Ice dance demanded a different kind of skating. New blade usage. New body alignment. New edge control. She stripped her technique back to basics and rebuilt it from the ground up.

“It was frustrating at first,” she admits. “I had to re-learn how to skate. But once it started clicking, I fell in love with dance. It made me a better skater overall.”

Olympic medallists Sir Christopher Dean and Ben Agosto encouraged her transition into dance. What began as a solution to remain competition-ready during lockdown became the discipline that reshaped her career.

“Solo dance felt like a space where my strengths could really shine,” Kuhn says. “It focuses on skating skills, musicality, interpretation and control.
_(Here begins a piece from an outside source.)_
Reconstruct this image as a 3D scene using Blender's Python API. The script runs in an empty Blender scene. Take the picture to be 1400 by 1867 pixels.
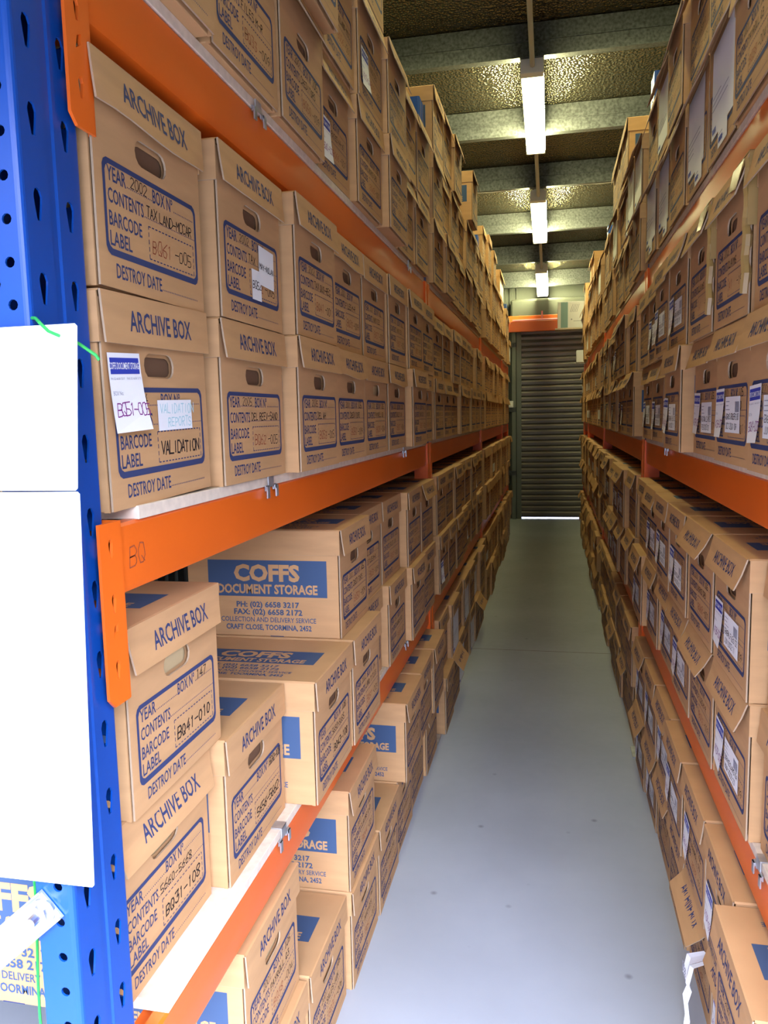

It is not about throwing yourself into the air. It is about mastery.”

That decision carried historic significance.

Kuhn became the first South African, the first African skater and the first skater from the southern hemisphere selected to compete in an ISU Solo Dance event.

“When I saw South Africa next to my name on the international start list, I got emotional,” she says. “I realised I was not just skating for myself anymore. I was showing that African skaters belong on these stages too.”

She finished in the top ten at every ISU Solo Dance event she entered. Consistency, she says, came from obsession with fundamentals.

“I believe in building strong basics. Edges, turns, posture, control. If your foundation is solid, everything else becomes possible.”



In 2024, Kuhn entered the first Solo Dance event ever held at South African Nationals and won gold.

“That medal meant a lot,” she says. “Not just because I won but because it showed that solo dance can have a future in South Africa.”

Her training remains precise and demanding. On-ice sessions focus on edges, turns, step sequences and programme run-throughs. Off-ice work includes ballet, conditioning and recovery.

“Dance is detailed work,” she says. “You spend hours fixing tiny things most people will never notice. But that is what separates good from great.”

Building a new discipline in South Africa has required persistence.

“There was no blueprint,” she explains. “I had to advocate for myself, learn the rules and trust that the path would open as I walked it.”

Home remains her anchor.

“No matter where I train, South Africa is my base. My family keeps me grounded. They remind me why I started.”

Her mentors have shaped her along the way. Logan Giulietti-Schmitt built her technical dance foundation. A biokineticist guided her injury recovery. Dean’s advice stays with her.

“He once told me, ‘If you are not falling, you are not testing your edges enough’. That stuck.”



Kuhn hopes her journey encourages young skaters to see alternatives beyond traditional singles.

“You do not need to follow the same path as everyone else,” she says. “Sometimes the path appears only when you are brave enough to step into it.”

She wants SAFSA to continue building technical knowledge in solo dance so future skaters arrive at international events prepared and confident.

Looking back, she is proud of starting over from scratch, rebuilding her skating and stepping onto international ice carrying her country’s name.

“I did not take the easy route,” she says. “But I found the right one.”

And sometimes, that is the real victory.